Y mientras, el Gobierno interpreta como ataque feroz cualquier crítica, y eso lleva a situaciones absurdas como la que hace poco protagonizó el actor Ricardo Darín. Tuvo la osadía de decir en una entrevista que alguien debería dar explicaciones sobre el crecimiento del patrimonio de las personas que ocupan cargos públicos y también de los Kirchner. En un clima más tranquilo, ese comentario no tendría mayor alcance. Pero lo tuvo. A través de Facebook, Cristina Fernández le contestó con una larga carta, a ratos con tono de fan ante su actor preferido, a veces con tono de regañina y aprovechando para deslizar un antiguo proceso contra Darín por comprar ilegalmente un coche de importación, del que fue absuelto en su momento.
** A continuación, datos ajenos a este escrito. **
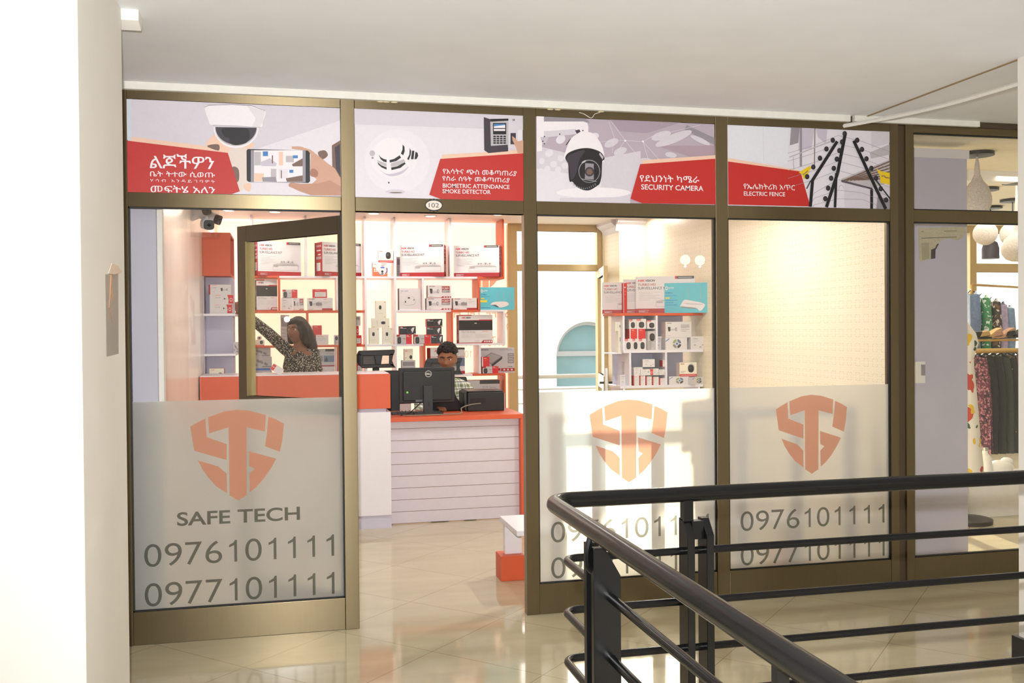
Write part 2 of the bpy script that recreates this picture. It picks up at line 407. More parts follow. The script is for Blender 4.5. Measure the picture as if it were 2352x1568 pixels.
# side walls of the shop
m_leftwall = pm('pale_peach_wall_panel', (236, 222, 212), 0.25, noise=.03, scale=5)
mb = MB(); mb.solid(-1.13, -0.985, 0.2, 4.5, 0, 2.57, m_leftwall); struct(mb.build('wall_left'))
mb = MB(); mb.solid(-1.12, -0.963, 0.10, 0.2, 0, 2.57, m_lilac); struct(mb.build('wall_left'))
mb = MB(); mb.solid(-0.963, -0.939, 0.14, 0.21, 0, 2.57, m_white); struct(mb.build('trim_3'))
m_paper = wallpaper_mat()
mb = MB(); mb.solid(3.06, 3.17, 0.07, 4.6, 0, 2.7, m_paper); struct(mb.build('wall_right'))
mb = MB(); mb.solid(2.80, 3.06, 3.98, 4.44, 0, 2.57, m_paper); struct(mb.build('wall_right'))
mb = MB(); mb.solid(2.79, 3.17, 4.44, 4.6, 0, 2.7, pm('cream_wall_paint', (244, 232, 198), .7)); struct(mb.build('wall_back'))
mb = MB(); mb.prism([(3.90, 2.57), (3.90, 2.54), (3.95, 2.52), (3.975, 2.46), (3.98, 2.46), (3.98, 2.57)], 2.76, 3.06, m_shopwhite, 'yz')
mb.prism([(2.72, 2.57), (2.72, 2.54), (2.77, 2.50), (2.80, 2.45), (2.80, 2.57)], 3.98, 4.44, m_shopwhite, 'xz')
struct(mb.build('trim_4'))

# ------------------------------------------------------------------ storefront: posts, bays, door
ZT, ZR0, ZR1, ZB = 2.668, 2.6236, 2.1782, 0.16
POSTS = [(-1.13, -1.0758), (-0.0694, 0.0), (0.8735, 0.9422), (1.9575, 2.0305), (3.0408, 3.1932), (4.25, 4.35)]
k = 5
for i, (a, b) in enumerate(POSTS):
    mb = MB()
    if i == 4:
        mb.solid(a, a+.052, 0, .06, 0, ZT, bronze); mb.solid(a+.052, b-.052, .012, .06, 0, ZT, darkbronze); mb.solid(b-.052, b, 0, .06, 0, ZT, bronze)
    else: mb.solid(a, b, 0, .06, 0, ZT, bronze)
    o = struct(mb.build('trim_%d' % k, bevel=.002), 'bronze aluminium storefront post'); k += 1
BAYS = [(POSTS[i][1], POSTS[i+1][0]) for i in range(5)]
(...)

La desproporción es tremenda: esa respuesta de toda una presidenta de la República a un actor no resiste el menor análisis. Sucede que, como a muchos otros mandatarios, a Cristina Fernández no le gustan las críticas ni los críticos. Ricardo Darín nunca se ha situado del lado de la oposición, pero tampoco se ha alineado de forma incondicional con el Gobierno. En aquellos días, muy pocos compañeros de profesión de Darín dieron la cara para apoyarle. Porque en la Argentina, además de K o anti-K también se puede ser “tibio”, pero está mal visto. Y la presidenta colocó al actor en el lado del enemigo.

Hugo Moyano, antes aliado y ahora opositor

El cacerolazo del 8 de noviembre y la huelga general del 20 de noviembre convocada por Hugo Moyano (antes aliado, ahora opositor) son muestras del aumento de la conflictividad social. También los escraches, esas broncas públicas como la que sufrió Axel Kicillof cuando estaba con su familia, y fue increpado por pasajeros del Buquebús que lo traía de vuelta de Uruguay. Con el horizonte de las elecciones legislativas de octubre, será interesante comprobar cuál es la estrategia de Cristina Fernández en los próximos meses. Probablemente redoblará la apuesta y aumentará de nuevo el uso de la cadena nacional y la aspereza hacia los que la critican o no la apoyan. Una opción que le permitirá mantener prietas sus filas, pero que no le hará recuperar votos que ha perdido, sobre todo entre la clase media. A su favor tiene a la oposición, que parece tan perdida y tan desorientada y tan incapaz de articular una alternativa sólida, que los enemigos más peligrosos  para Cristina Fernández están en sus propias filas: Daniel Scioli y Sergio Massa. El gobernador de la provincia de Buenos Aires y el intendente (alcalde) de Tigre y ex jefe de gabinete del Gobierno se han ido apartando del oficialismo en los últimos tiempos. No han aclarado todavía si piensan plantar batalla electoral fuera del kirchnerismo, pero su popularidad y su buena imagen les dan posibilidades de atraer a electores de la clase media. Y el oficialismo necesita esos votos para lograr buenos resultados en las legislativas si pretende reformar la Constitución para que Cristina Fernández pueda presentarse de nuevo como candidata a la presidencia.

Los asesores de comunicación del kirchnerismo deberían darse cuenta de que la retórica del amor/odio es un error. Eso de “el amor derrota al odio” o “necesitamos más amor y menos odio” está bien para una telenovela de la tarde con rubias recauchutadas y galanes con nombres compuestos, pero no para hacer política en serio. De verdad que no.